The Malta Independent 23 April 2024, Tuesday
View E-Paper

Before the context changes

Noel Grima Sunday, 20 May 2018, 10:16 Last update: about 7 years ago

There is a sense of déjà vu in Maltese politics at the moment, a sense that all that could have been said was said and nothing new was added. Daphne’s murder is there, big as a mountain overhanging all of us. Joseph Muscat, Konrad Mizzi, and Keith Schembri, with a host of lesser figures are still all there. The same arguments are made, over and over again, and very little new news is discovered.

This sense of déjà vu carries on to the folds of the Opposition. Last Sunday, the speech by Adrian Delia was announced as the definitive restating of the PN plank by the new leader. At the end, it was nothing of the sort, so much so that In-Nazzjon, the PN’s paper, dedicated just a few paragraphs to the speech and filled up the rest of the page with pictures. Certainly, the words in the report were about a third of the words as reported by other papers, including our sister daily.
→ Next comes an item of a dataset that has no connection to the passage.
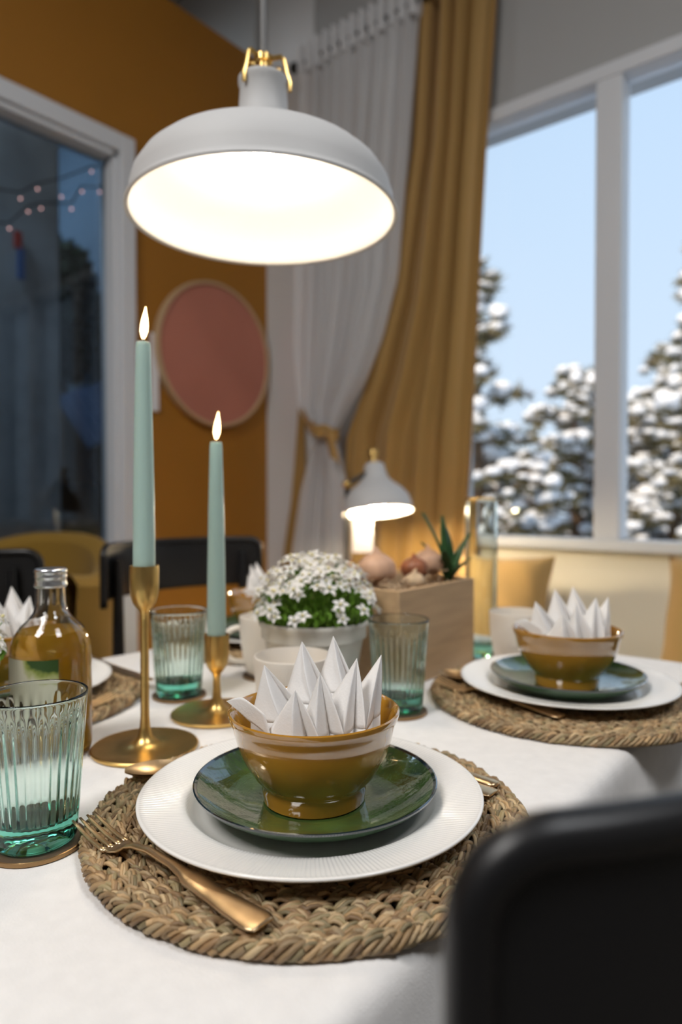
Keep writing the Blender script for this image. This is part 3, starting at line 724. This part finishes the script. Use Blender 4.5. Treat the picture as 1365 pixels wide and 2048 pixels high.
# ------------------------------------------------------------------ candlesticks and candles
def stick(x, y, hh, label):
    pr = [(0, .0), (.055, 0), (.0585, .001), (.0590, .0032), (.0575, .0045), (.053, .0040), (.044, .0030), (.032, .0030), (.020, .0046), (.0125, .0085), (.0080, .0150), (.0058, .024), (.0048, .036), (.0046, hh-.064), (.0047, hh-.056), (.0060, hh-.051), (.0092, hh-.047), (.0125, hh-.042), (.0150, hh-.034), (.0160, hh-.025), (.0162, hh-.018), (.0163, hh-.004), (.0160, hh), (.0145, hh), (.0140, hh-.003), (.0135, hh-.020), (0, hh-.022)]
    b = MB(); b.lathe(pr, 72); o = b.build('candlestick', M_brass, loc=(x, y, .7505), angle=40); return tag(o, label, 'candlestick')
stick(-.655, .452, .206, 'tall slender brass candlestick with a wide dish base')
stick(-.686, .583, .105, 'short brass candlestick behind and right of the tall one')
def candle(x, y, z, lean, label):
    t = thing('taper_candle', label, 'candle', (x, y, z))
    t.rotation_euler = (lean[0], lean[1], 0)
    L = .270
    b = MB(); b.lathe([(0, 0), (.0115, 0), (.0122, .002), (.0122, .03), (.0116, .10), (.0102, .18), (.0086, .245), (.0080, L-.004), (.0072, L), (.006, L-.0005), (0, L-.003)], 40); b.build('wax', M_wax, t, angle=40)
    b = MB(); b.tube([(0, 0, L-.004), (.0004, 0, L+.004), (.0012, 0, L+.010)], .0009, 6); b.build('wick', M_wick, t)
    fp = [(0, L+.002), (.0026, L+.006), (.0044, L+.012), (.0043, L+.019), (.0032, L+.027), (.0018, L+.033), (.0005, L+.039), (0, L+.0395)]
    b = MB(); b.lathe(fp, 20); b.v = [(X+.08*(Z-L)*cos(YAW), Y+.08*(Z-L)*sin(YAW), Z) for X, Y, Z in b.v]; fo = b.build('flame', M_flame, t, angle=0)
    b = MB(); b.lathe([(r*.62, L+.008+(z_-L)*.72) for r, z_ in fp], 16); b.v = [(X+.08*(Z-L)*cos(YAW), Y+.08*(Z-L)*sin(YAW), Z) for X, Y, Z in b.v]
    for i, q in enumerate(b.v): pass
candle(-.655, .452, .936, (0, 0), 'tall sage green taper candle burning in the tall candlestick')
candle(-.686, .583, .835, (0, 0), 'sage green taper candle burning in the short candlestick')

# ------------------------------------------------------------------ tumblers on coasters
def tumbler():
    H = .120; b = MB(); NF = 30
    outp = [(.0, .0), (.026, 0), (.030, .0012), (.0318, .004), (.0322, .012)]
    for k in range(1, 13): u = k/12; outp.append((.0322+(.0400-.0322)*u, .012+(.116-.012)*u))
    outp += [(.0403, .118), (.0402, .1195), (.0395, .120), (.0388, .1193), (.0386, .1165)]
    no = len(outp); inn = []
    for k in range(14): u = k/13; inn.append((.0382-(.0382-.0290)*u, .112-(.112-.0225)*u))
    inn += [(.0270, .0195), (.020, .0182), (0, .0178)]
    def rib(a, j, r, z):
        if j >= no and r > .001 and z > .013: 
            k = sm(.106, .096, z)
            return (.00075*k*cos(NF*a)*1.0-.0005*k, 0)
        if 4 <= j < no and z < .100: return (-.00045*abs(sin(NF*a/2))*sm(.104, .094, z)*sm(.012, .02, z), 0)
        return (0, 0)
    b.lathe(outp+inn, NF*8, rib=rib); return b
tp = tumbler().build('ribbed_tumbler', M_tum, loc=(-.54, .269, .7545), angle=0)
tag(tp, 'pale green ribbed glass tumbler nearest the camera at the left edge', 'glass', 'ribbed green tumblers')
for x, y, l in [(-.790, .602, 'pale green ribbed tumbler between the two candlesticks'), (-.508, .741, 'pale green ribbed tumbler in front of the wooden box'), ]:
    dup(tp, (x, y, .7545), .4, l)
def coaster(x, y, label):
    t = thing('coaster', label, 'coaster', (x, y, .7505), 0, 'round brown coasters')
    b = MB(); b.lathe([(0, 0), (.0370, 0), (.0370, .0036), (0, .0038)], 64); b.build('pad', M_coast, t)
    b = MB(); b.lathe([(.0370, 0), (.0378, .0004), (.0378, .0034), (.0370, .0038)], 64, True); b.build('edging', M_copper, t)
coaster(-.54, .269, 'brown coaster with copper edge under the nearest tumbler')
coaster(-.792, .604, 'brown coaster under the tumbler between the candlesticks')
coaster(-.508, .741, 'brown coaster under the tumbler in front of the wooden box')
coaster(-.775, .761, 'brown coaster under the mug left of the flower pot')

# ------------------------------------------------------------------ mugs
def mug(x, y, z, r, h, ha, label, ribs=True, hl=1):
    t = thing('mug', label, 'mug', (x, y, z), 0, 'cream mugs')
    rr = r; pr = [(0, 0), (rr*.62, 0), (rr*.70, .002), (rr*.78, .010), (rr*.86, .028), (rr*.93, .050), (rr*.97, h-.022), (rr*.985, h-.012), (rr, h-.003), (rr*.995, h-.0005), (rr*.965, h), (rr*.945, h-.003), (rr*.93, h-.02), (rr*.88, .05), (rr*.80, .028), (rr*.66, .010), (0, .007)]
    b = MB(); b.lathe(pr, 320, rib=(lambda a, j, q, z_: (.0005*cos(80*a), 0) if 3 <= j <= 6 and ribs else (0, 0))); b.build('body', M_mug, t, angle=40)
    d = Vector((cos(ha), sin(ha), 0)); b = MB(); pts = []
    for k in range(15):
        a = PI*(k/14)-PI/2
        pts.append(d*(rr*.90+.030*hl*max(0, cos(a))**.8)+Vector((0, 0, h*.50+h*.30*sin(a))))
    pts[0] -= d*.004; pts[-1] += d*.0
    b.tube(pts, [.0050]*15, 10, flat=1.0); b.build('handle', M_mug, t)
mug(-.564, .598, .7505, .047, .093, YAW+.05, 'cream ribbed mug in front of the flower pot, handle to the right')
mug(-.775, .761, .755, .043, .092, YAW+PI+.1, 'cream mug left of the flower pot, handle to the left')
mug(-.497, 1.077, .7505, .046, .092, YAW+1.9, 'pale pinkish mug behind the right rear bowl')

# ------------------------------------------------------------------ bottle
bt = thing('glass_bottle', 'clear glass bottle of golden drink with silver screw cap', 'bottle', (-.722, .378, .7505), YAW)
bo = [(0, .004), (.030, .002), (.037, .0), (.0405, .003), (.0420, .010), (.0420, .014), (.0420, .108), (.0420, .112), (.0410, .122), (.0375, .133), (.0310, .142), (.0235, .149), (.0185, .156), (.0160, .165), (.0155, .185), (.0152, .200)]
bi = [(.0128, .200), (.0130, .185), (.0135, .166), (.0160, .158), (.0210, .151), (.0290, .143), (.0350, .134), (.0385, .123), (.0395, .112), (.0395, .108), (.0395, .016), (.0395, .012), (.036, .008), (0, .009)]
b = MB(); b.lathe(bo+bi, 72); b.build('glass', M_clear, bt, angle=60)
li = [(0, .0088), (.036, .0078), (.0399, .0125), (.0399, .016), (.0399, .108), (.0399, .112), (.0389, .1228), (.0356, .1335), (.0338, .1365), (.030, .1365), (0, .1365)]
b = MB(); b.lathe(li, 72); b.build('drink', M_liquid, bt, angle=50)
b = MB(); b.lathe([(0, .2045), (.0160, .2045), (.0172, .2030), (.0174, .2005), (.0166, .1990), (.0170, .1965), (.0172, .1955), (.0165, .1940), (.0166, .1895), (.0174, .1870), (.0172, .1850), (.0160, .1838), (.0157, .1845)], 64); b.build('screw_cap', M_alu, bt, angle=60)
b = MB(); b.grid(lambda u, v: (.0423*cos(-2.75+1.75*u), .0423*sin(-2.75+1.75*u), .030+.082*v), 30, 4); b.build('label', M_label, bt, angle=0)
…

Adrian Delia remains the typical Maltese lawyer – thinking on his feet and making up his speech as he goes along. He did have a paper he consulted from time to time but there was no coherence in the speech, no planned organisation of the points he wanted to make, no political strategy underlying his words. I have felt it before: he gets to meet many people and believes this provides him with a skeleton of the speech he wants to make.

I have still to discover what his assistants provide him with, apart from jealously guarding their position, that is.

There is no evidence in his speeches of any strategy. The five pillars he mentioned in his speech were not new at all and did not announce any new political direction. And heaven knows the Opposition can do with new political directions. The country too, after 10 years of Joseph Muscat. But if the Opposition will continue in its wall-to-wall opposition to Muscat or worse, continue to show day in day out evidence of internal strife and people acting at cross-purposes, it is digging its own tomb.

There are huge areas of policy matters that can be explored and utilized. If you consider it, Joseph Muscat based his approach in 2013 on a couple of policy innovations that we now know masked a carving out of the future government’s range of power of incumbency.

I strongly believe this country needs a thorough clean up – roads need to be redone, markings kept visible at all times, rubbish removed, glaring illegalities tackled, and so on. I believe there is a huge constituency that would back such a plank, if it were made sufficiently credible. On the other hand, a year after the election, Labour’s campaign promise to spend €700 million on so many roads was just an election gimmick.

Things that work: many things in our country do not work or no longer work. We lit up Valletta’s bastions in one year but the next government allows them to fall dark. Visit Gozo and see for yourselves how the improvement registered on the Gozo Channel ships and the Mgarr and Cirkewwa landings no longer work. Other jurisdictions such as Hong Kong, Singapore and the like are known internationally as places where things work smoothly. We on the contrary tend to complicate all that is simple. Take the ARMS bills and see how we render simple things complicated.

This government has become top-heavy with the immense numbers of politically appointed persons who are promoted beyond their level of competence and create the messes to which I have just referred. Past PN governments meekly took on such persons and let the country suffer through their incompetence. How to bring in justice in this area is a very difficult task to carry out, and one in which past PN governments did not exactly shine. PL just gives promotions to all who demand it, and hang the cost. Is this right?

Yesterday’s march in support of the police was the right response to the terrible attack on a lone police officer who tried to do his duty. But what about more measures to strengthen the arm of the law such as more protective clothing, more investment and above all put a stop to crony promotions to form a top-heavy and inefficient force?

These, and similar issues did not feature in Delia’s speech last week. What are his assistants doing if they do not point him in the right direction?

Beyond all this, we are living in a changing world, a world which will soon make our local political context a completely different one.

To take but one example: the new and nearly formed Italian government has put fighting illegal immigration as one of its main pillars. This will mean mass repatriation of illegal immigrants. It is a safe bet many will find they can come to Malta with no problem at all, since there are no checks at the seaport. Delia has often spoken about migration in terms that have led some to call him populist. What will he concretely suggest in case the inevitable happens?

Brexit is another changed context and very little seems to have been done to examine and plan for possible outcomes.

And speaking of the economy, we are now on top of the economic cycle but what about when the cycle turns and today’s growth path slows down?